There is some hope, though. Even as hopefully African countries learn and seek alternatives as suggested by Dambisa Moyo in her book Dead Aid, congressional leaders, including Senator Chris Van Hollen, have mobilized against the unprecedented actions taken by the Trump Administration, particularly targeting the federal workforce and critical government functions. Senator Van Hollen’s efforts reflect a broader commitment by Democratic lawmakers to oppose the unlawful power grabs and safeguard the integrity of public institutions. The administration’s attempt to freeze federal funding and dismantle merit-based civil service—such as through the reclassification of employees under Schedule F—has been met with resistance in the form of multiple lawsuits. Van Hollen highlights that 22 states and the District of Columbia have filed a suit to halt the funding freeze, leading to temporary victories such as a court-issued stay. Moreover, unions representing government workers have joined the fight, filing lawsuits to prevent the political reclassification of positions, ensuring that merit-based appointments remain protected.
Such legal actions are being complemented by grassroots efforts, with Van Hollen stressing the importance of public support and mobilization in confronting these assaults. Despite U.S. Republican opposition, which has thus far refrained from pushing back against the administration’s moves, Van Hollen emphasizes the critical role of the courts and the public voice in challenging these dangerous overreaches. With substantial corporate interests and wealthy allies in the backdrop, the ultimate aim is seen as consolidating power and enriching a select few while undermining government accountability. Through continued legal challenges and public outcry, Van Hollen and his colleagues are committed to protecting democracy and ensuring fair governance in the face of what they regard as an assault on the American Constitution.

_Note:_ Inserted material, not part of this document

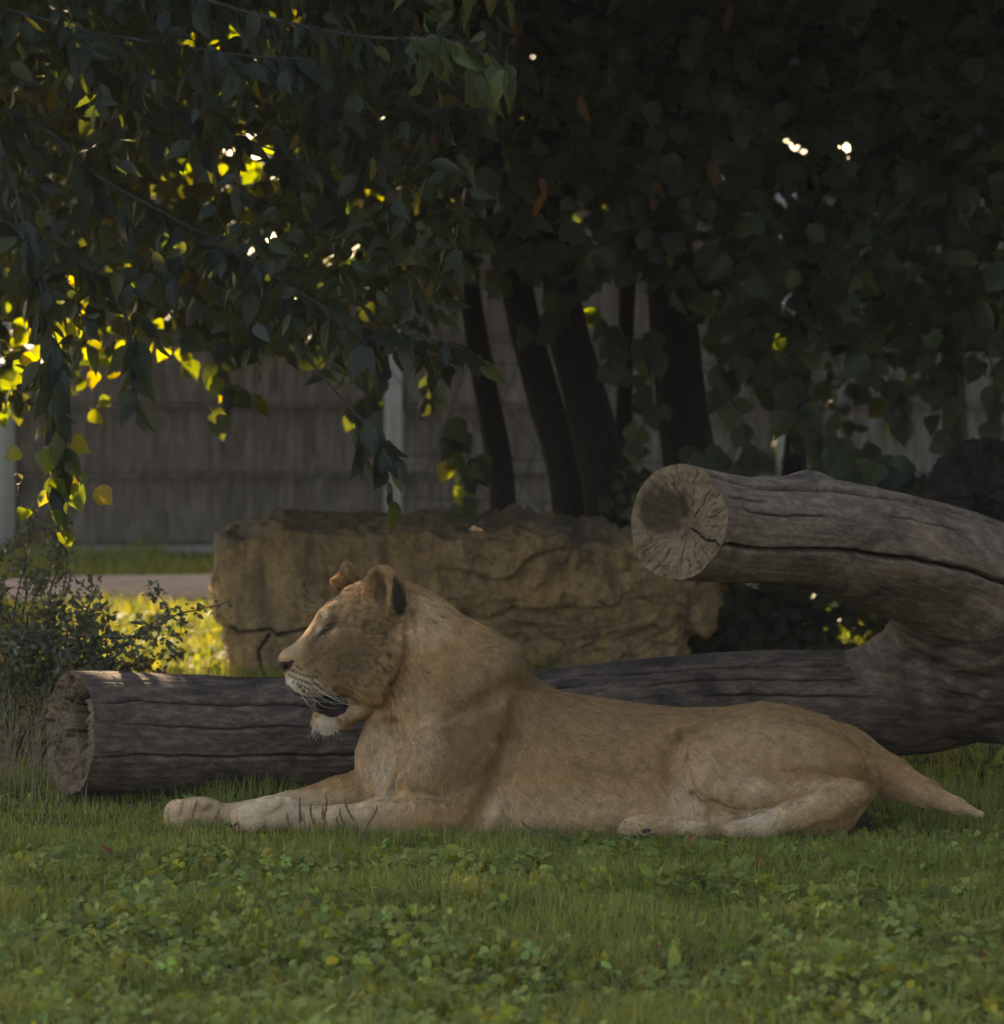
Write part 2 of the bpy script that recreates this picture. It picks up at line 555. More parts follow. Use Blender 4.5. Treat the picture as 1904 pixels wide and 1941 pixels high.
M['whisker'] = plain('whisker', (0.62, 0.56, 0.44), 0.4)
M['nose'] = plain('nose_leather', (0.022, 0.017, 0.017), 0.42, 260, 0.4, 0.003)
M['eye'] = plain('eye_ball', (0.06, 0.04, 0.012), 0.12)
M['pad'] = plain('paw_pad', (0.035, 0.027, 0.025), 0.8)
def fur_material():
    m, nt, b = new_mat('lioness_fur')
    c = attr(nt, 'col').outputs['Color']
    nt.links.new(c, b.inputs['Base Color'])
    b.inputs['Roughness'].default_value = 0.55
    b.inputs['Specular IOR Level'].default_value = 0.25
    out = nt.nodes['Material Output']
    tr = N(nt, 'ShaderNodeBsdfTranslucent')
    nt.links.new(mix(nt, 1.0, c, (0.9, 0.72, 0.42), 'MULTIPLY'), tr.inputs['Color'])
    mx = N(nt, 'ShaderNodeMixShader')
    mx.inputs[0].default_value = 0.30
    nt.links.new(b.outputs[0], mx.inputs[1]); nt.links.new(tr.outputs[0], mx.inputs[2])
    nt.links.new(mx.outputs[0], out.inputs['Surface'])
    return m
M['fur'] = fur_material()

def curves_obj(name, pts, rad, cols, mat, parent):
    """pts (n,k,3), rad (n,k), cols (n,3): hair curves"""
    n, k = pts.shape[:2]
    hc = bpy.data.hair_curves.new(name)
    hc.add_curves([k] * n)
    hc.points.foreach_set('position', pts.astype(np.float32).ravel())
    ra = hc.attributes.get('radius') or hc.attributes.new('radius', 'FLOAT', 'POINT')
    ra.data.foreach_set('value', rad.astype(np.float32).ravel())
    ca = hc.attributes.new('col', 'FLOAT_COLOR', 'CURVE')
    c = np.ones((n, 4), np.float32)
    c[:, :3] = cols
    ca.data.foreach_set('color', c.ravel())
    hc.materials.append(mat)
    return obj(name, hc, parent)

# ------------------------------------------------------------------ ground and path
def ground_h(x, y):
    q = np.stack([x * 0.9, y * 0.9, 0 * x], -1)
    return 0.02 * fbm(q, 3, 3) * np.clip((np.abs(x) + np.abs(y)) / 1.0, 0.2, 1)
gx = np.concatenate([[-110, -70, -35, -15], np.linspace(-7, 7, 90), [15, 35, 70, 110]])
gy = np.concatenate([[-60, -25, -12], np.linspace(-6, 17, 130), [25, 45, 75, 110]])
GX, GY = np.meshgrid(gx, gy, indexing='ij')
GZ = ground_h(GX, GY) * (np.abs(GX) < 12) * (np.abs(GY) < 20)
i, j = np.meshgrid(np.arange(len(gx) - 1), np.arange(len(gy) - 1), indexing='ij')
gn = len(gy)
Q = np.stack([i * gn + j, (i + 1) * gn + j, (i + 1) * gn + j + 1, i * gn + j + 1], -1).reshape(-1, 4)
g = obj('ground', mesh_np('ground', np.stack([GX, GY, GZ], -1).reshape(-1, 3), Q, M['soil']))
tag(g, 'dark soil under the grass and clover', 'ground', kind='structure')
px = np.linspace(-9, 9, 120)
py0, py1 = 10.15 + 0.12 * fbm(np.stack([px, 0 * px, 0 * px], -1), 3, 11), 12.15 + 0.06 * fbm(np.stack([px, 0 * px, 0 * px], -1), 3, 12)
t_ = np.linspace(0, 1, 12)
PX = np.repeat(px[:, None], 12, 1)
PY = py0[:, None] + t_[None] * (py1 - py0)[:, None]
PZ = ground_h(PX, PY) + 0.035 + 0.012 * fbm(np.stack([PX * 3, PY * 3, 0 * PX], -1), 2, 4)
PZ[:, 0] -= 0.06; PZ[:, -1] -= 0.06
i, j = np.meshgrid(np.arange(119), np.arange(11), indexing='ij')
Q = np.stack([i * 12 + j, (i + 1) * 12 + j, (i + 1) * 12 + j + 1, i * 12 + j + 1], -1).reshape(-1, 4)
p_ = obj('path', mesh_np('path', np.stack([PX, PY, PZ], -1).reshape(-1, 3), Q, M['path']))
tag(p_, 'pale sandy path running along the fence', 'path', kind='structure')

# ------------------------------------------------------------------ lioness
# built as a distance field in (u, v, w): frame position at the animal's depth, w = depth in the same unit (675 per metre, minus = camera side)
SC = 675.0
H = 3.0
U0, V0, W0 = 300.0, 1056.0, -240.0
NU, NV, NW = 528, 184, 158
gu = U0 + H * np.arange(NU); gv = V0 + H * np.arange(NV); gw = W0 + H * np.arange(NW)
LF = np.full((NU, NV, NW), 60.0, np.float32)

def box_slices(lo, hi, pad):
    r = []
    for g, a, b in ((gu, lo[0], hi[0]), (gv, lo[1], hi[1]), (gw, lo[2], hi[2])):
        i0 = max(0, int((a - pad - g[0]) / H)); i1 = min(len(g), int((b + pad - g[0]) / H) + 2)
        r.append(slice(i0, max(i1, i0 + 1)))
    return tuple(r)
def smin(a, b, k):
    h = np.clip(0.5 + 0.5 * (b - a) / k, 0, 1)
    return b * (1 - h) + a * h - k * h * (1 - h)
def coords(s):
    return (gu[s[0]][:, None, None], gv[s[1]][None, :, None], gw[s[2]][None, None, :])
def add_f(s, f, k):
    LF[s] = smin(LF[s], f.astype(np.float32), k)
def cut_f(s, f, k):
    LF[s] = -smin(-LF[s], f.astype(np.float32), k)
def ell_f(s, c, r, rot=0.0, tilt=0.0):
    u, v, w = coords(s)
    du, dv, dw = u - c[0], v - c[1], w - c[2]
    a = math.radians(rot)
    x = du * math.cos(a) + dv * math.sin(a)
    y = -du * math.sin(a) + dv * math.cos(a)
    if tilt:
        t = math.radians(tilt)
        x, dw = x * math.cos(t) + dw * math.sin(t), -x * math.sin(t) + dw * math.cos(t)
    k0 = np.sqrt((x / r[0]) ** 2 + (y / r[1]) ** 2 + (dw / r[2]) ** 2)
    k1 = np.sqrt((x / r[0] ** 2) ** 2 + (y / r[1] ** 2) ** 2 + (dw / r[2] ** 2) ** 2)
    return k0 * (k0 - 1) / np.maximum(k1, 1e-6)
def ell(c, r, k=20, rot=0.0, tilt=0.0, sub=False):
    m = max(r)
    s = box_slices([c[0] - m, c[1] - m, c[2] - m], [c[0] + m, c[1] + m, c[2] + m], k + 6)
    f = ell_f(s, c, r, rot, tilt)
    (cut_f if sub else add_f)(s, f, k)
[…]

As practitioners, development partners, stakeholders and governments navigate the uncertainty caused by the recent executive order, I extend a deep appreciation to development partners, practitioners, and individuals who are stepping up to offer new opportunities and provide critical information to those affected. I acknowledge the efforts of Ahamad Alshab, who has provided alternative ways to access USAID documents through the Federal Register, ensuring continued access to essential policies and regulations. I also recognize individuals like Kelvin L. Brown, who have shared valuable insights on alternative funding sources and encouraged resilience in the face of these challenges. Additionally, I appreciate Olga W., for offering much-needed clarity on the executive order, helping organizations understand its scope and the processes for program continuation. These contributions, and others, are instrumental in keeping the sector informed, empowered, and connected during this period of uncertainty. To all those who continue to share resources, advocate for solutions, and support affected communities, we express our sincere gratitude. Your commitment to sustaining development efforts despite the disruptions is commendable and deeply valued.
The coming months will be crucial in determining how the Horn of Africa governments respond to these financial shocks. The key question remains: Will the burden of donor funding cuts be shifted onto the people, or will innovative solutions emerge to bridge the gap?